Pull out each line of the data that includes the word "World".

● Source data
· · · ·
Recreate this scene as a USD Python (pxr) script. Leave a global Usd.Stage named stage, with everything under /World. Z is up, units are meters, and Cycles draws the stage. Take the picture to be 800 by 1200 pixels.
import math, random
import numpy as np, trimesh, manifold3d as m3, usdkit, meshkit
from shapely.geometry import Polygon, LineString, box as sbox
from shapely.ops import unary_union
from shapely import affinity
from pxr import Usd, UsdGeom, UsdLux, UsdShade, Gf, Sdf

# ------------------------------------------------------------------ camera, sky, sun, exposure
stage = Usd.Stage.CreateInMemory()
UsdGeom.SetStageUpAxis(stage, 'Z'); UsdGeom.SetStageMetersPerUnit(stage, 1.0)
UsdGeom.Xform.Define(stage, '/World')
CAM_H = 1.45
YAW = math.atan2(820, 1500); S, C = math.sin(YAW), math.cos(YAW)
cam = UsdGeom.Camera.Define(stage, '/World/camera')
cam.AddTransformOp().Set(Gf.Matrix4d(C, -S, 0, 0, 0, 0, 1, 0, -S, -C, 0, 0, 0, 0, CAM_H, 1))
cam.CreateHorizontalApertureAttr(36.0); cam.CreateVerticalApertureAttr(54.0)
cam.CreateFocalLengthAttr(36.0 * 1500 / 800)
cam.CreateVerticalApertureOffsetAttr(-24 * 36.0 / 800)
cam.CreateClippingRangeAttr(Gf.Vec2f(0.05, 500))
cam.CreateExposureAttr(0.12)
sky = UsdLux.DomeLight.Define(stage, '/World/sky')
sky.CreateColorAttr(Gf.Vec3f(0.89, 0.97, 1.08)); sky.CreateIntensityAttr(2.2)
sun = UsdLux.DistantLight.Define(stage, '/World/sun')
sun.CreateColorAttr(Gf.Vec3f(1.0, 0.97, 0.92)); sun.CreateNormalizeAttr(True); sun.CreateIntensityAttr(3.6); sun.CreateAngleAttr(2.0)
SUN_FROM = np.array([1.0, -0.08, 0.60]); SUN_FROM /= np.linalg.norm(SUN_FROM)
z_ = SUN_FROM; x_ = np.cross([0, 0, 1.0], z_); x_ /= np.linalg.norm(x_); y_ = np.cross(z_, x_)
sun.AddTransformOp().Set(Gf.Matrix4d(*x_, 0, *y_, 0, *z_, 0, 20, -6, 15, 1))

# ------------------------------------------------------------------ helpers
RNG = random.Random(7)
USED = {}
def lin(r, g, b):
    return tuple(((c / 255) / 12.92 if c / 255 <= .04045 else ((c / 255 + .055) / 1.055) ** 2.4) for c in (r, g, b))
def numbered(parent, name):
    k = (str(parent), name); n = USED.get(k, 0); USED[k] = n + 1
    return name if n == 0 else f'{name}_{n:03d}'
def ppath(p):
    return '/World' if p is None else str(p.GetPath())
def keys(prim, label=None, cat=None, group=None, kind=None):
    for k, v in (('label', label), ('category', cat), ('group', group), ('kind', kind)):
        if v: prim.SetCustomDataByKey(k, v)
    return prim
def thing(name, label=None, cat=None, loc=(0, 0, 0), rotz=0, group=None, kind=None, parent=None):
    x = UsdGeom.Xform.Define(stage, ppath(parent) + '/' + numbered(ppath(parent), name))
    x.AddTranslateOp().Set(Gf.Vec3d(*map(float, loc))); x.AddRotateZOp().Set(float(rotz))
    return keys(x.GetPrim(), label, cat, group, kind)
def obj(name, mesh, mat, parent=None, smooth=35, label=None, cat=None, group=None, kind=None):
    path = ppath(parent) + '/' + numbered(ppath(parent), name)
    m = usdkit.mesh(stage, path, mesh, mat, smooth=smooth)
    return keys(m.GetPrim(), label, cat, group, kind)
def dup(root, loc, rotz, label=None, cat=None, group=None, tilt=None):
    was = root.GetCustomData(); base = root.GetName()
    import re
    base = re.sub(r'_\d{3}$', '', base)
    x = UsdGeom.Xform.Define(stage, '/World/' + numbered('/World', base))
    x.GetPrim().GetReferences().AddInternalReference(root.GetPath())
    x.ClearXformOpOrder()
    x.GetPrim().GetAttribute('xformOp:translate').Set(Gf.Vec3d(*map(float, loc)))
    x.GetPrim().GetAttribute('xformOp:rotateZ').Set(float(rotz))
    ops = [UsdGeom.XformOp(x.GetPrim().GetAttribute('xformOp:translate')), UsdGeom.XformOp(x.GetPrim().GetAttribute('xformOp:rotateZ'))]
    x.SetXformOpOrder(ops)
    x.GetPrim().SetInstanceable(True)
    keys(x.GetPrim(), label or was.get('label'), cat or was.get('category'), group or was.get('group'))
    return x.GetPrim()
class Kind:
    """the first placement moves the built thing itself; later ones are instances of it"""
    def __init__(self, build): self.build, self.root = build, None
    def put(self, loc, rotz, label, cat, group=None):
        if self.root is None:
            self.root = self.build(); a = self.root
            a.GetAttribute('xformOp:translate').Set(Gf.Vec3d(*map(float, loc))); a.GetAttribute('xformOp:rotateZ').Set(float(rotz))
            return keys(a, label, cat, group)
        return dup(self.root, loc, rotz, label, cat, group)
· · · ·
● Completed exercise
Recreate this scene as a USD Python (pxr) script. Leave a global Usd.Stage named stage, with everything under /World. Z is up, units are meters, and Cycles draws the stage. Take the picture to be 800 by 1200 pixels.
UsdGeom.Xform.Define(stage, '/World')
cam = UsdGeom.Camera.Define(stage, '/World/camera')
sky = UsdLux.DomeLight.Define(stage, '/World/sky')
sun = UsdLux.DistantLight.Define(stage, '/World/sun')
    return '/World' if p is None else str(p.GetPath())
    x = UsdGeom.Xform.Define(stage, '/World/' + numbered('/World', base))